Internet giant Google made the announcement that its voice-activated personal assistant Google Assistant will be made available in Singaporean English (popularly known as Singlish). This feature will be available in the Google’s newest phone Pixel 2 XL which is making its debut in Singapore this month on November 15.
Google Assistant is quite smart enough to imitate Singlish though it take some more time to fully understand the lexicon of this language. During a demonstration at the Google Asia Pacific office at Mapletree Business City II today, the Assistant was told, “Talk to me in Singlish.”
To the amazement of people present there, it replied, “Okay lor, you want me to talk liddat ah? Can one no problem. Oh no, my English is broken. Looks like we need to stop for now. But I have to say, speaking Singlish feels pretty shiok!”
Google Assistant currently understands the British, American, Australian, and Canadian English accents. It also gets commands in Bahasa Indonesia, Hindi, Korean, Japanese, German, Brazilian, Portuguese, and French. The addition of Singaporean English expands Google Assistant's coverage to at least 12 accents around the world.
Pixel 2 XL users will have access to the feature starting November 15, when the smartphone goes on sale in the country. Users of Android phones 6.0+ (Marshmallow and above) will also be able to use the feature over the next couple of weeks, said Google in a press statement.
The handset will be launched in Singapore with Singtel for SGD1,098 (64Gb) with Singtel's cheapest plan at SGD27.90 monthly.
Stephanie Davis, country director of Google Singapore, said, “Singaporeans are avid smartphone users who are always on the go. With this latest update to Google Assistant, we hope to help more Singaporeans get things done quickly on their phones – take a selfie, get directions from Google Maps, find your photos, get help with translation and more.”
For using Google Assistant, user just have to say ‘Ok Google’ or touch and hold the Home button. It can then, based on the user's commands, send text messages, set reminders, or even give directions.

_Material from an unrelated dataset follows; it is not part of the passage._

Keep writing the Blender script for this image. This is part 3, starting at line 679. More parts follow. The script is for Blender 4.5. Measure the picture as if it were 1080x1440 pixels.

Google said, “The technology taps on advances in areas like natural language processing, computer vision and deep learning. That's how the Google Assistant is able to understand the intent behind words to handle follow-up questions and complex, multi-step tasks.”
It added, “With your permission, it can learn your preferences, your likes and your dislikes – all done in a private, secure way that puts you in control.”